Material provided:
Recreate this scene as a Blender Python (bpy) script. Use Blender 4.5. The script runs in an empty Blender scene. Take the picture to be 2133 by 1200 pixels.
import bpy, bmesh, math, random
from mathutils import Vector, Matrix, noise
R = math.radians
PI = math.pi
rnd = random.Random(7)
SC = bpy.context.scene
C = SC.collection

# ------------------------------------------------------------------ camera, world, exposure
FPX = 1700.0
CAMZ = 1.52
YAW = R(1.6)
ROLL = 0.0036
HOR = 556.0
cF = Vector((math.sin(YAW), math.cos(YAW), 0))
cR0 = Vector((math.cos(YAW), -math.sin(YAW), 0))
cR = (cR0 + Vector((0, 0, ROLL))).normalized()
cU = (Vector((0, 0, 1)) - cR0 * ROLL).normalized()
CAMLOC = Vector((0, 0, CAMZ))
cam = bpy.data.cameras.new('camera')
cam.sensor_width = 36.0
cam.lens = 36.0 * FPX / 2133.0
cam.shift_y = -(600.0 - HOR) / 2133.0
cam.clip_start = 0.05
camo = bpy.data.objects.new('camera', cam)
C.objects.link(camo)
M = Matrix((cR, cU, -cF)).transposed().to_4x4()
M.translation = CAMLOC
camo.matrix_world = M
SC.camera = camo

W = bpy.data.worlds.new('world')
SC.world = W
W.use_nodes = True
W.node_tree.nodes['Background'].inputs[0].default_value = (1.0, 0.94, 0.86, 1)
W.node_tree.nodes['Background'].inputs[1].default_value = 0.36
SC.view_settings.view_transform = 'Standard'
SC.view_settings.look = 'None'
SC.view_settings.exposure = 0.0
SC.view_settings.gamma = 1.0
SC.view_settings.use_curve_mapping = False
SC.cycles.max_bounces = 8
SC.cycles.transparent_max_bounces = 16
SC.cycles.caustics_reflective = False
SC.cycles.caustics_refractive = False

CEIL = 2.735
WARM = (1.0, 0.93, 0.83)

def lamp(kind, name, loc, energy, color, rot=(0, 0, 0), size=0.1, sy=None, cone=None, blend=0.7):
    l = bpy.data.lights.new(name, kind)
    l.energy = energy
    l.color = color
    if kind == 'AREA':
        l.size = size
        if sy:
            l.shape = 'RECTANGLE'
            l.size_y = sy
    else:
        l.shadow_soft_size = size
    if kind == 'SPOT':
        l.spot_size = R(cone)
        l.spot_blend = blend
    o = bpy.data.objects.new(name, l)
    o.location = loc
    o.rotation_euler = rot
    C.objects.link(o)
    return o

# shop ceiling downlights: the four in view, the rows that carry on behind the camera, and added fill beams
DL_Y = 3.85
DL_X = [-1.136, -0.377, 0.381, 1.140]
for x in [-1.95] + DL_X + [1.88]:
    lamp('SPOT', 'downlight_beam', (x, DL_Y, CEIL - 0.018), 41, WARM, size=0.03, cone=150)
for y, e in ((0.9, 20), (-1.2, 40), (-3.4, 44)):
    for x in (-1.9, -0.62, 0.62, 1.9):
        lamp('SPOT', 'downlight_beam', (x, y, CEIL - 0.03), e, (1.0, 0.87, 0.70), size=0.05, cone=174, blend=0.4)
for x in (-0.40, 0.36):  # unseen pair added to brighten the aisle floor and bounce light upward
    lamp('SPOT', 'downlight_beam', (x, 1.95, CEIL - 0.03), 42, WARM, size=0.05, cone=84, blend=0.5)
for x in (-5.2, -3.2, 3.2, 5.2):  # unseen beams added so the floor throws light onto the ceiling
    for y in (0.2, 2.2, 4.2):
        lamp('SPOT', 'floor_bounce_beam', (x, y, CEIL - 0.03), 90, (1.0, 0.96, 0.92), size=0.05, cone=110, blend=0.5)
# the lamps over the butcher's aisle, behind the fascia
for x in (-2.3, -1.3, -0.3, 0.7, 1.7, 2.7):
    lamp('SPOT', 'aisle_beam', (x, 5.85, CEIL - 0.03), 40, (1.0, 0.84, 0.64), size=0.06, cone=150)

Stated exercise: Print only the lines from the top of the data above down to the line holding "SC.camera = camo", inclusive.

Response for this exercise:
Recreate this scene as a Blender Python (bpy) script. Use Blender 4.5. The script runs in an empty Blender scene. Take the picture to be 2133 by 1200 pixels.
import bpy, bmesh, math, random
from mathutils import Vector, Matrix, noise
R = math.radians
PI = math.pi
rnd = random.Random(7)
SC = bpy.context.scene
C = SC.collection

# ------------------------------------------------------------------ camera, world, exposure
FPX = 1700.0
CAMZ = 1.52
YAW = R(1.6)
ROLL = 0.0036
HOR = 556.0
cF = Vector((math.sin(YAW), math.cos(YAW), 0))
cR0 = Vector((math.cos(YAW), -math.sin(YAW), 0))
cR = (cR0 + Vector((0, 0, ROLL))).normalized()
cU = (Vector((0, 0, 1)) - cR0 * ROLL).normalized()
CAMLOC = Vector((0, 0, CAMZ))
cam = bpy.data.cameras.new('camera')
cam.sensor_width = 36.0
cam.lens = 36.0 * FPX / 2133.0
cam.shift_y = -(600.0 - HOR) / 2133.0
cam.clip_start = 0.05
camo = bpy.data.objects.new('camera', cam)
C.objects.link(camo)
M = Matrix((cR, cU, -cF)).transposed().to_4x4()
M.translation = CAMLOC
camo.matrix_world = M
SC.camera = camo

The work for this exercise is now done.